Klaila’s “Grotto” is the sort of art that bigwig art critics love to tear apart. It’s all display and splash, and very little substance. It’s a cardboard stage set with a little man behind the scenes operating levers and pulleys to make it a spectacle. A quick description: The entire gallery has been painted dark gray, and the lights have been turned off. From the two doors at either end of the gallery, curved, eight-foot-high gray walls lead to the center of the gallery, wherein lies an medium-sized, open-framed, room-like space. There are two side walls to this smaller room, made up of a screen material that is lit up with computer-projected displays of stalagmites and stalactites. The floor, too, is composed of a similar material and displays a shimmery, rainbowy, cathode-tube-like array of color. The floor hides touch-sensitive devices of some sort, so that when you walk out into the middle of the room the touch of a foot sends out virtual ripples across the display and bloopy sounds over the speakers.

What more can one say about this work? For a culture brought up on big-screen TV and flat-screen computer displays, it seems marvelous and yet humdrum. The technical achievement is wonderful and the interactive aspects fun, but we are used to processing technical marvels and filing them away to the cynical side of the brain; that is, we see and process the marvel immediately, and then we say: “OK, what’s next?” There are many national artists currently exploring the limits of computer-assisted virtuality; the Whitney biennial last year had a section devoted to such work by artists like Robert Nideffers, Margot Lovejoy, and John Klima (whose interactive model of the earth most closely resembles what Klaila is doing here). Once you get past the spectacle and the novelty, though, you will likely happily move on to the more real Egyptian spectacle that is nearby.

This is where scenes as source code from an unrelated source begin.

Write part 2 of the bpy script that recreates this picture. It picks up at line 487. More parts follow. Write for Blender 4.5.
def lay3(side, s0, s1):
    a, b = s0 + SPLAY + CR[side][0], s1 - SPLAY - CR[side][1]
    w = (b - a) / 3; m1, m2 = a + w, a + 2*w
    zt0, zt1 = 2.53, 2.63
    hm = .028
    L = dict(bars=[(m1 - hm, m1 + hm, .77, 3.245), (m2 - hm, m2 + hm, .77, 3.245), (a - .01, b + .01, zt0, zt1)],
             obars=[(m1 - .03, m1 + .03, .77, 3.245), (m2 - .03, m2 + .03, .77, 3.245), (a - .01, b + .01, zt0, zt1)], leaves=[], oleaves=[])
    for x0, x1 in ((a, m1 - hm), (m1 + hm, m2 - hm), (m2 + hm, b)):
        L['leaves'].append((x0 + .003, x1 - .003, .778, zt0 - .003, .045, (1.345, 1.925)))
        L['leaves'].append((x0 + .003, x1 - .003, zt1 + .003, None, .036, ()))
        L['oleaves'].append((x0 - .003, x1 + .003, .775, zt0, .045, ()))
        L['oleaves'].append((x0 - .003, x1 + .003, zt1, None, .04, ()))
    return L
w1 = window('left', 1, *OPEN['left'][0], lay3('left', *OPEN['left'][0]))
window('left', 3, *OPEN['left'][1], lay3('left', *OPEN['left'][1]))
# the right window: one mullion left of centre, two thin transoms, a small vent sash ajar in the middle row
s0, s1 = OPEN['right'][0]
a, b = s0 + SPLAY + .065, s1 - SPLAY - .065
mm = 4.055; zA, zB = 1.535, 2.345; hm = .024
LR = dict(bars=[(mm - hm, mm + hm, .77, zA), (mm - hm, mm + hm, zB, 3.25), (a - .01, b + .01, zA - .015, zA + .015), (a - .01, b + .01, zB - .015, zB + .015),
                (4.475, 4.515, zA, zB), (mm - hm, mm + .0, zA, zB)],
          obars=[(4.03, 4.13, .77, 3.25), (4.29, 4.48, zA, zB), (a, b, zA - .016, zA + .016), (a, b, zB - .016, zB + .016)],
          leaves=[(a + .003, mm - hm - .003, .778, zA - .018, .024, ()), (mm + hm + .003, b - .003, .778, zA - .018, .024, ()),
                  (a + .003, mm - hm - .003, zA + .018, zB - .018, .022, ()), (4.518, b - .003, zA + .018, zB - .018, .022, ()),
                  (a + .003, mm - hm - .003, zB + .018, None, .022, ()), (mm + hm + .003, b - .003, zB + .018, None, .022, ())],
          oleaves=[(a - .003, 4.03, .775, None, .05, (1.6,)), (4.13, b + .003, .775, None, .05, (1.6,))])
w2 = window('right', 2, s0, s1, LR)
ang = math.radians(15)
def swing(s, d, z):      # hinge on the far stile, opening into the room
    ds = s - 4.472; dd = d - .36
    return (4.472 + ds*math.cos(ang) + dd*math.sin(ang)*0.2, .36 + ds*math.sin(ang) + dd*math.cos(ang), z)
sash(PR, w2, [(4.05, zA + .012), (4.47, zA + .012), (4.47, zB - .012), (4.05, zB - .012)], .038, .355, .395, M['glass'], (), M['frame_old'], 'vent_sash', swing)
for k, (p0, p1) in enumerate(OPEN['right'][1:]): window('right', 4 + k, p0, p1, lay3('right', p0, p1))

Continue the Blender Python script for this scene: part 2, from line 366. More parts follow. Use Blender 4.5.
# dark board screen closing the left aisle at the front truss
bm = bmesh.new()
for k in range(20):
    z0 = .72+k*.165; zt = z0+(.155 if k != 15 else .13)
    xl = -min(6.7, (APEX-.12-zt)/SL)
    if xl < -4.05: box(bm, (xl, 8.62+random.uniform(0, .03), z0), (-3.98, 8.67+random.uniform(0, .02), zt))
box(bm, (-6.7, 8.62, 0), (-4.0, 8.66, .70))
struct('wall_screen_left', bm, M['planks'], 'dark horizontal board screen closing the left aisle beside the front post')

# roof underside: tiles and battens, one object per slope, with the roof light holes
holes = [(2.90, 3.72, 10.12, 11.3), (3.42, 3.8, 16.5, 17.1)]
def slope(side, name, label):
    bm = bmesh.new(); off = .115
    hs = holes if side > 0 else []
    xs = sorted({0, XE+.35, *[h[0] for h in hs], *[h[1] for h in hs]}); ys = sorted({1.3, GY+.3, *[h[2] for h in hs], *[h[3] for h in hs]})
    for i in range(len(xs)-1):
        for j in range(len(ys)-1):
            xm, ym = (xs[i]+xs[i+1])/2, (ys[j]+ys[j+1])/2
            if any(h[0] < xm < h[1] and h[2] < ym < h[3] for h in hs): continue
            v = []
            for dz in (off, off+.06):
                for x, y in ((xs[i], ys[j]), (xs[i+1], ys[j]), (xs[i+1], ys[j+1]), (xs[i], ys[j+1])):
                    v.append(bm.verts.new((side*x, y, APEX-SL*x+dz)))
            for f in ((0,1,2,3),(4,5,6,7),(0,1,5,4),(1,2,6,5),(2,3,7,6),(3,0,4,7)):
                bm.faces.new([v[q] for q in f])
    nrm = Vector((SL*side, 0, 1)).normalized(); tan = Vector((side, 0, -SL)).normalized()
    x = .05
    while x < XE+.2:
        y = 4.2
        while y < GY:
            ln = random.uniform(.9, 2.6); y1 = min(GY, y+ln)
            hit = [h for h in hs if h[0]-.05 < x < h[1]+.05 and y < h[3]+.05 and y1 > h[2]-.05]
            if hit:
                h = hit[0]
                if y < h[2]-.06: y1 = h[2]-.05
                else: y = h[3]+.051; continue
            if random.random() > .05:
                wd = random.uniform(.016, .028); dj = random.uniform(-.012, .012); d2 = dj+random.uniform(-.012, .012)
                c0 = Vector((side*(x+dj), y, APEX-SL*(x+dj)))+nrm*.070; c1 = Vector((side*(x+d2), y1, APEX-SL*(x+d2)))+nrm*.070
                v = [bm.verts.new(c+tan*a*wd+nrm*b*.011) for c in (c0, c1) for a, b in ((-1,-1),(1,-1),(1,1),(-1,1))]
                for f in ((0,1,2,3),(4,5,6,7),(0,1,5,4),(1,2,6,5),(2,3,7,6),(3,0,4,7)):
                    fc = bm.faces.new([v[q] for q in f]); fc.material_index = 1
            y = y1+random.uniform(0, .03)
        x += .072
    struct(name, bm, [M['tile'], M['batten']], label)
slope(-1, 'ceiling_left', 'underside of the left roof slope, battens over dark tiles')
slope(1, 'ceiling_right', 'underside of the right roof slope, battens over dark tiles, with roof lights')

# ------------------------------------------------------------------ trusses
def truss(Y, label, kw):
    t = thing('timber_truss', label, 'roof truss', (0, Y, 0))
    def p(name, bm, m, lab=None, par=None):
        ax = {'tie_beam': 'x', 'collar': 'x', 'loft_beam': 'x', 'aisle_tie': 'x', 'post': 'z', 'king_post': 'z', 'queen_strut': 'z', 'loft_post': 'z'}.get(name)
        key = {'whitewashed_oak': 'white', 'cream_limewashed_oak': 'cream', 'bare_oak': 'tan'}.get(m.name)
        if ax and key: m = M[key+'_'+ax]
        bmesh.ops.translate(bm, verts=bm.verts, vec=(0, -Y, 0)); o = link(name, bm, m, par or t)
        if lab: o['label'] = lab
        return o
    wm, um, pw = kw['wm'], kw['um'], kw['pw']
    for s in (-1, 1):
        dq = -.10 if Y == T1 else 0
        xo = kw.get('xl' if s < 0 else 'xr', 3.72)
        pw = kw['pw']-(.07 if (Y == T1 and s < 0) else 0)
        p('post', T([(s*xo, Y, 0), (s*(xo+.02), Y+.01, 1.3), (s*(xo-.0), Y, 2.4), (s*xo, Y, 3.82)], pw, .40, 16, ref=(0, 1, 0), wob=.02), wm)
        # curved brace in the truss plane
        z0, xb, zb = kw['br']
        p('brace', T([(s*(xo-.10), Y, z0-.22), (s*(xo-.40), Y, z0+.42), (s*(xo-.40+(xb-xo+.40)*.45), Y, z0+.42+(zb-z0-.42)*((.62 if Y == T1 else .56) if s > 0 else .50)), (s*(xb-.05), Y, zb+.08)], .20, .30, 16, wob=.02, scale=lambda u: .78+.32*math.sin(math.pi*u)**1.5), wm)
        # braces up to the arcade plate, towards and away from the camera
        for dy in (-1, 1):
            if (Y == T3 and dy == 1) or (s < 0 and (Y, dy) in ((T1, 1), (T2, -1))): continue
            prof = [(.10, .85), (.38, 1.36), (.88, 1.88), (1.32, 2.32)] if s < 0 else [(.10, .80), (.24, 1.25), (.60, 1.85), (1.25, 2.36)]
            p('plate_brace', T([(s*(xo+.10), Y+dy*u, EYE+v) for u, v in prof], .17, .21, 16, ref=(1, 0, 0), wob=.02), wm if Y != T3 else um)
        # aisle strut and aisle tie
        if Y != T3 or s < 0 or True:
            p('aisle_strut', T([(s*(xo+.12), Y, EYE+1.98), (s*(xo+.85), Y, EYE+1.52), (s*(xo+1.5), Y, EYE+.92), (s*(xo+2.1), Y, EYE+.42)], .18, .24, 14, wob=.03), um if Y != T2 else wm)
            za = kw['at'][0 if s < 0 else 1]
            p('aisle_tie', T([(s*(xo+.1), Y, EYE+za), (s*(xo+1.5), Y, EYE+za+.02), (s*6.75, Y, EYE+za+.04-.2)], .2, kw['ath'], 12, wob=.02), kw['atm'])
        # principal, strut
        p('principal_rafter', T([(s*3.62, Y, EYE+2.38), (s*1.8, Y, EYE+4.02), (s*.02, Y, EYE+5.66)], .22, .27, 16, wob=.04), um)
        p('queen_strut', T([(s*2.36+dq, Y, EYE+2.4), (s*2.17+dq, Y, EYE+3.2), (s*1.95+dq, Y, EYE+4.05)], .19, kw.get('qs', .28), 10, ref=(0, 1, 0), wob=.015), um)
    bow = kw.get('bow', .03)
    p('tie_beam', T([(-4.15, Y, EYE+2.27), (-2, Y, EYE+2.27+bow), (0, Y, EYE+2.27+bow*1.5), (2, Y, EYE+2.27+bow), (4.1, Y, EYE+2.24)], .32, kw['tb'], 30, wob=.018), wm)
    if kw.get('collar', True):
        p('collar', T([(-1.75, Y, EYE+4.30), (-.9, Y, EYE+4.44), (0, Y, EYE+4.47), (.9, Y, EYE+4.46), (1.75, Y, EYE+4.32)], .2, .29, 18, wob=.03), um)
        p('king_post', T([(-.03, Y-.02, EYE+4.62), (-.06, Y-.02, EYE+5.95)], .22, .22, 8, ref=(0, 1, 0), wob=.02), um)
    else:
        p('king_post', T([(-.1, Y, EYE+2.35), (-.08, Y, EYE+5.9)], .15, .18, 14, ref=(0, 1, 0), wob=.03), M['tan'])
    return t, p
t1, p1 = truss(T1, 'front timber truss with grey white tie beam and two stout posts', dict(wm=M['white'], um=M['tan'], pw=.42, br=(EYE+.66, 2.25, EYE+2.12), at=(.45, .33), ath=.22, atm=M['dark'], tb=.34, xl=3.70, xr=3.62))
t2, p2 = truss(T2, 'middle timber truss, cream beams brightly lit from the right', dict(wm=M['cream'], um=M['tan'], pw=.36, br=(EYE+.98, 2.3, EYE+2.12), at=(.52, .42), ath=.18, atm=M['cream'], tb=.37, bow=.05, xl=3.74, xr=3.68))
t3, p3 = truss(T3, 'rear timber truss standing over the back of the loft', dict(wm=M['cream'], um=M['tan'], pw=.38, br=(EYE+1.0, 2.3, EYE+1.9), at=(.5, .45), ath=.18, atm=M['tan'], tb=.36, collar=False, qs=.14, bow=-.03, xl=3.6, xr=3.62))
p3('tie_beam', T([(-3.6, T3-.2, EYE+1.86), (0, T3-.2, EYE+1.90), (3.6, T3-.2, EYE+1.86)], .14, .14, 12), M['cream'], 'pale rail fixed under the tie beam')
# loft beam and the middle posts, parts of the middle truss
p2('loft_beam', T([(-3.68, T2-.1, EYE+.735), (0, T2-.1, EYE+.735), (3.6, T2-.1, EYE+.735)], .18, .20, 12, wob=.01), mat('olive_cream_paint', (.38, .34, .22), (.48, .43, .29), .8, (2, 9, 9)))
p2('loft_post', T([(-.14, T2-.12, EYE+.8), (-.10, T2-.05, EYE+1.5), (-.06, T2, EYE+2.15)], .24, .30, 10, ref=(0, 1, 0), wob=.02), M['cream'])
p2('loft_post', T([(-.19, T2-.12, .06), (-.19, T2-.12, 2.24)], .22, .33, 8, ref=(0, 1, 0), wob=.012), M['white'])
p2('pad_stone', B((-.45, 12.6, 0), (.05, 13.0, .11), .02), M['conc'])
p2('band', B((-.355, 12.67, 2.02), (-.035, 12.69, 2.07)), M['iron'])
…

And that’s about it. Except here’s the thing. I have to admit I like this empty electronic flash-show, though perhaps not for reasons that Klaila intends. I don’t care too much about the cave thing—the sense of nature being represented by electronic media is not so deep to me as I suspect it is to the artist. But I like the light of the space, and I like being able to position myself in the midst of the weird environment of red-blue-green light. I was in high school back when Disney’s Tron showed what it could be like for humans and computer reality to intersect (a conception that would pave the way for more contemporary visualizations such as Lawnmower Man, The Hacker, and The Matrix). Klaila’s space reminds me of Tron. Both visual realities are built on computer-generated grids of imagery wherein everything thing feels strange, rudimentary, creepy, and, well, computery. While all movies rely on some degree of fakery, these movies in particular use lighting and camera filters to differentiate between the real world and the virtual. The Matrix used such tricks to create a cold blue look for the real world, and a decadent green one for the Matrix. According to the film’s photography director: “The Matrix should make you feel sick, and in ‘reality’ you should feel a little more at home, but never comfortable.”

Klaila’s work comes across something like a computerized carnival attraction–a virtual funhouse, perhaps, or the freakshow. And that’s pleasing to me, as I love to be carried away in a good bit of fakery. I like too that there is no ceiling to the cave; the framework of the room opens to the larger gallery and the projecting cameras are exposed—thus wholly spoiling the sense that this could in any way be a real cave. At first this bothered me—I thought I wanted more illusion, not less. But the more I thought about it, the more it struck me as purposeful—as if the artist wanted to draw attention to the smoke-and-mirrors quality of the project, to wink and let us in on the snake-oil joke. And while I’m sure such talk will get me run out of the art critic’s union, all I can say is–so be it. I like what I like, even if it’s bad.